本作は、2020年3月、コロナ禍によって閉鎖される直前のNYブルーノートでレコーディングされたクリスチャン・スコットのライブ盤だ。
Christian Scott (tp)
Elena Pinderhughes (fl)
Alex Han (as)
Lawrence Fields (p,key)
Weedie Brajimah (per)
Corey Fonville (ds)
ピアノによるイントロから怒涛のドラム・アンド・ベース・サウンドがなだれ込み、パーカッションが乱舞する迫力のオープニング。こんなのをライブで体験したら茫然自失だ。
3曲目の「Guinnevere」は、マイルス・デイビスも取り上げたナンバーで、ここではスコットのジャズ・トランペッターとしての卓越した技量を堪能する事ができる。
エレーナ・ピンダーヒューズのフルートが奏でる牧歌的なテーマに続く、ローレンス・フィールズのピアノが素敵な4曲目。音量を上げて聴くと、バスドラにシンクロして鳴らされるサブベースっぽい低音が快感だ。

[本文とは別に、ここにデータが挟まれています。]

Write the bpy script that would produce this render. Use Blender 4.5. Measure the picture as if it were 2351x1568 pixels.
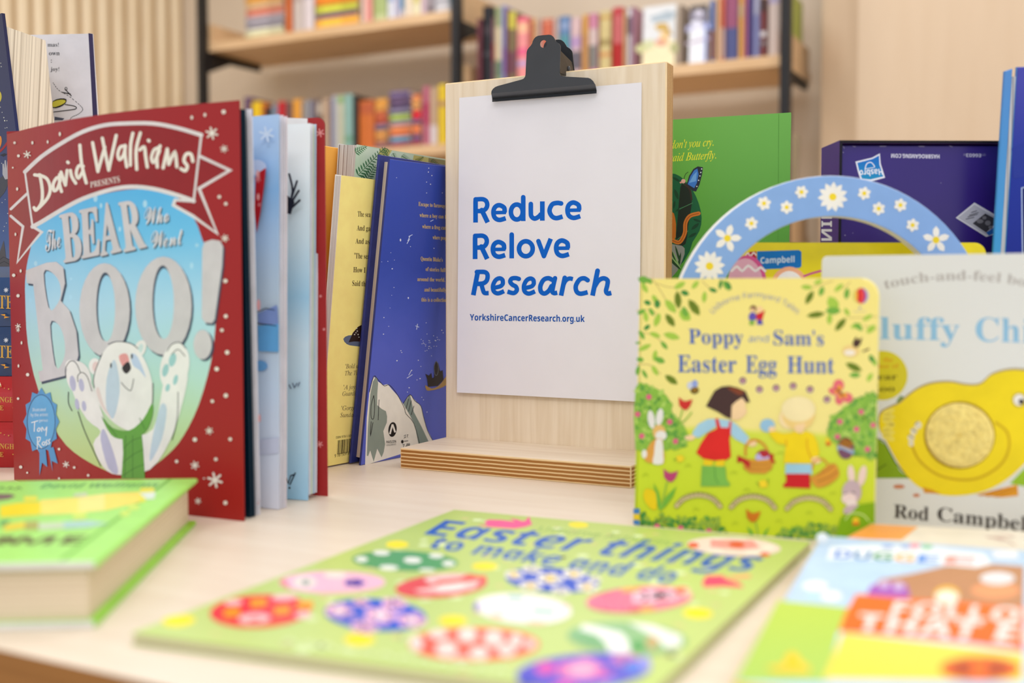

5曲目「Sunrise in Beijing」では、トランペットとフルートのゆったりとしたユニゾンと強烈なリズムの対比、後半の素晴らしいフルートソロと聴きどころ満載で、アルバム前半のクライマックスだ。
アフロビートのリズムを使ったスローナンバー「Huntress (for Cara)」を挟んで、アルバム後半も熱気に満ちた演奏で大いに盛り上がる。
クリスチャン・スコットは、「Centennial Trilogy」に代表されるスタジオ・レコーディングで、非常に先鋭的でハイブリッドな音楽制作を実践する孤高のアーティストというイメージがあるが、本作はライブ特有の高揚感と充実したバンドの演奏によって最高のジャズ・アルバムとなっている。